И еще в одном отношении оба они разделяли судьбу воистину больших художников. Один мудрый человек сказал: три условия, три принципа необходимы для духовного развития: большие цели, большие препятствия и большие примеры. Первый из этих принципов был свойствен обоим художникам; второй выпал на долю Мейерхольда. Но Вахтангов не был холодным, безучастным наблюдателем борьбы Мейерхольда с внешними и внутренними препятствиями, он со-страдал с Мейерхольдом. Третий принцип был счастливым уделом Вахтангова. Но я не сомневаюсь, что и Вахтангов вдохновлял Мейерхольда своими «примерами», своими блестящими постановками.

 

<О пяти великих русских режиссерах> [lxxiii]

Сегодня я хотел бы коснуться некоторых важных проблем, но не отвлеченно, а, если позволите, связав их с деятельностью Станиславского, Вахтангова, Мейерхольда, Немировича-Данченко, Таирова.

Никого из них, кроме Станиславского, вы, вероятно, не знаете. Но я постараюсь рассказать вам о них по возможности живо. Вы не возражаете?

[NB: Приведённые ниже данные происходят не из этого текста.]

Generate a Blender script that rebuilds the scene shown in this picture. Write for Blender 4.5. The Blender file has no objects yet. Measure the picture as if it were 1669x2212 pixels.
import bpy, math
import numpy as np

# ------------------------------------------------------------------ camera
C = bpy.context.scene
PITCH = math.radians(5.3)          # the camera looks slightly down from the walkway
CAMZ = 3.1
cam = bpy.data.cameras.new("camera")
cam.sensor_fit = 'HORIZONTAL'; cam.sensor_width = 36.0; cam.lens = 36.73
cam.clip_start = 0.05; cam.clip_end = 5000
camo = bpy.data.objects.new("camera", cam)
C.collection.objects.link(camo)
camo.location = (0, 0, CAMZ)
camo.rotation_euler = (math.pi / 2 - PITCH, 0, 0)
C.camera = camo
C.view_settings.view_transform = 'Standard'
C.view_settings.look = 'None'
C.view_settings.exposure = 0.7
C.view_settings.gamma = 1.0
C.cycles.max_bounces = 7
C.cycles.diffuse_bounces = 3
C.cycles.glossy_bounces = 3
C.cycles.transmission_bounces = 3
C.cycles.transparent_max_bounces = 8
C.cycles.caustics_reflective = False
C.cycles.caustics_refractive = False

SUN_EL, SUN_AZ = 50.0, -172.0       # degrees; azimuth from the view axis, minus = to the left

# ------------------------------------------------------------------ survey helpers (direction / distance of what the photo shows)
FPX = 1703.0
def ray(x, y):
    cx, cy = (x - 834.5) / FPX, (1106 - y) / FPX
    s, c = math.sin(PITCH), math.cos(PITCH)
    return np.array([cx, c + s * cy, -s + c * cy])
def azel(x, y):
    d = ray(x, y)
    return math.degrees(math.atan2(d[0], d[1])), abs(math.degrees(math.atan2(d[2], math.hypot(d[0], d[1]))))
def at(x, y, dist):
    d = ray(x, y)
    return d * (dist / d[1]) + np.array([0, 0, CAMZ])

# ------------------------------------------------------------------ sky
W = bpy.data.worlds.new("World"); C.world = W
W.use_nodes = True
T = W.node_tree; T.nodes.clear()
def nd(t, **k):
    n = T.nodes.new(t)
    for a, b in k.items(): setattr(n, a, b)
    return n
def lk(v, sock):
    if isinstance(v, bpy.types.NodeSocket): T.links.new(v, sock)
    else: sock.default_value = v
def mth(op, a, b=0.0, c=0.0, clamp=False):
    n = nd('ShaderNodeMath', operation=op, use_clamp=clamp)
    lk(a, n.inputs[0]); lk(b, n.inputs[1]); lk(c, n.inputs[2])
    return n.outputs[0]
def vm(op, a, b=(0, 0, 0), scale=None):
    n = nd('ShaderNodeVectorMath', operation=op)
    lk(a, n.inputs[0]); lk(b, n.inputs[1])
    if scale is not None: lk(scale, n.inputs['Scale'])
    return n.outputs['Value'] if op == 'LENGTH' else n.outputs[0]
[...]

Возвращаясь мысленно к тому счастливому времени, когда я в течение шестнадцати лет работал под руководством Станиславского, я стараюсь понять, что же было самым главным в его работе, в его творческой деятельности. Это был, конечно, очень сложный человек, и у него было много интересных свойств, но вот одно, пожалуй, самое главное — он был буквально одержим чувством правды. Смолоду я об этом читал, а позднее сам это наблюдал.

Он мог принять многое, даже противоречившее его принципам, лишь бы это было правдой — важнейшим и неизменным предметом его исканий. Неправды он не мог принять. Но его чувство правды, как я понимаю это теперь (тогда я этого не осознавал), было совсем особенным. По существу, имело как бы две ипостаси. Первая — то, что мы называем теперь правдой жизни: все должно быть так, как {368} в жизни; вторая — внутренняя жизнь персонажа: от актера требовалась абсолютная психологическая достоверность.

Итак, чувство правды было ведущим принципом… нет, я сказал бы, даже не принципом — частью его творческой природы. Но здесь я буквально становлюсь в тупик, потому что до сих пор не могу понять, в чем тут дело.

Он обладал воображением огромной силы, но ни в коем случае не хотел отступать от жизненной правды. И вот я спрашиваю себя: зачем ему нужна была его неистощимая фантазия? И что тут фантазировать, если мы просто копируем жизнь, которая вокруг нас? Это проблема, которую я не разрешил и разрешить не смогу.

Его чувство правды и воображение работали одновременно, но никогда не дополняли друг друга. Обладая таким неуемным воображением, он показывал на сцене вот этот стол, вот эту скатерть, вот эту вещь… Вы понимаете, что я имею в виду[lxxiv]?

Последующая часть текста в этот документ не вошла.